Smith reiterated the point of Reopen NC was to get the state opened back up no later than May 1. She said Reopen NC’s goal was to do that “safely and intelligently” but not on the timeline the governor set out. Smith called Cooper’s timeline a “moving goalpost” that needs to stop.

Several state legislators were on hand, including Sen. Vickie Sawyer (R-Iredell), Rep. Jerry Carter (R-Rockingham) and Rep. Michael Speciale (R-Craven).

Sawyer said she came out to support the First Amendment rights of the people and to also hear directly from people attending these protests.

“There are so many folks here who are just begging for North Carolina to have a plan to reopen,” said Sawyer.

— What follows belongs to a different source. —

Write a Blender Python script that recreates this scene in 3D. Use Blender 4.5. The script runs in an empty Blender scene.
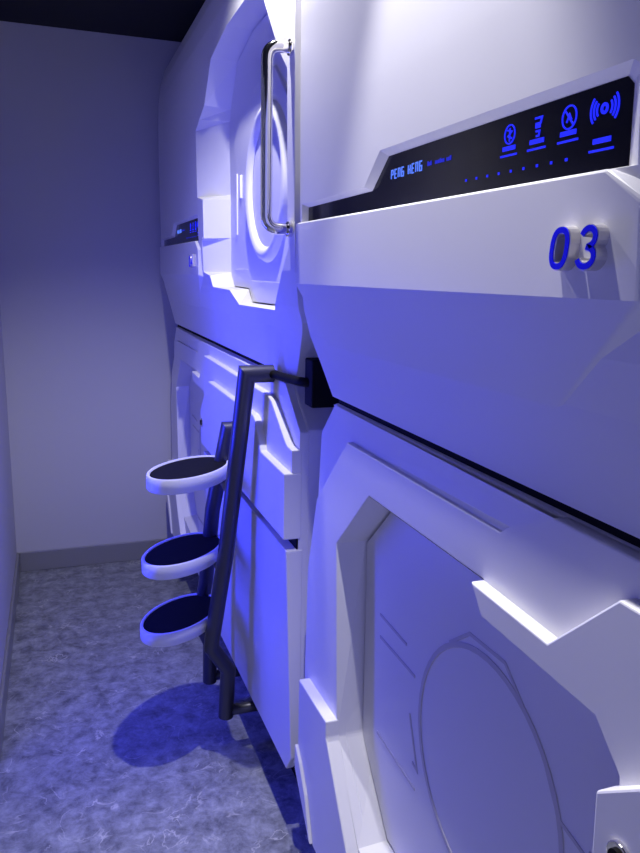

She went on to say she can understand why people are angry and said there has been consistent trouble getting “solid data” from the N.C. Department of Health and Human Services.

Speciale said he was happy to see the citizens standing up for their rights and that there “is no way in the world” that the stay-at-home order needs to go beyond the end date set for the end of April. Speciale also said he didn’t believe K-12 schools would be brought back into session to finish out the 2019-2020 school year.

Mark Robinson, the Republican candidate for Lt. Governor, showed up to express his support. Robinson said that he came out to support small business owners. He said that safety precautions need to be observed, but that “We need to allow small business people to get back to work to feed their families.”

Congressman Dan Bishop walks from the governors mansion in Raleigh. Bishop said he wanted to deliver a copy of the constitution to Gov. Roy Cooper. Photo by A.P. Dillon, North State Journal

Congressman Dan Bishop (R-09), donning a mask, was also on hand. He said it was an “easy call” to show up to the Reopen NC protest given the tweet last week by the Raleigh Police which read “protesting is not an essential activity.”

“This group here today represents the majority of North Carolinians and they are here to remind Roy Cooper and other officials that Constitution isn’t suspended – it’s not under a stay-at-home order,” said Bishop.

The congressman called out a lack of disclosure and transparency on the data by the Cooper administration. Bishop said that the shutdown just can’t keep continuing with no end or plan in sight.

The grassroots reopen movements that have sprung up around the country Bishop says are “reasserting fundamental ideals.” He said the onus is on the governors to justify why they continue to keep their states under stay-at-home orders.

“It’s really not up to government to classify us as essential or not essential people,” said Bishop. “We are all essential people.”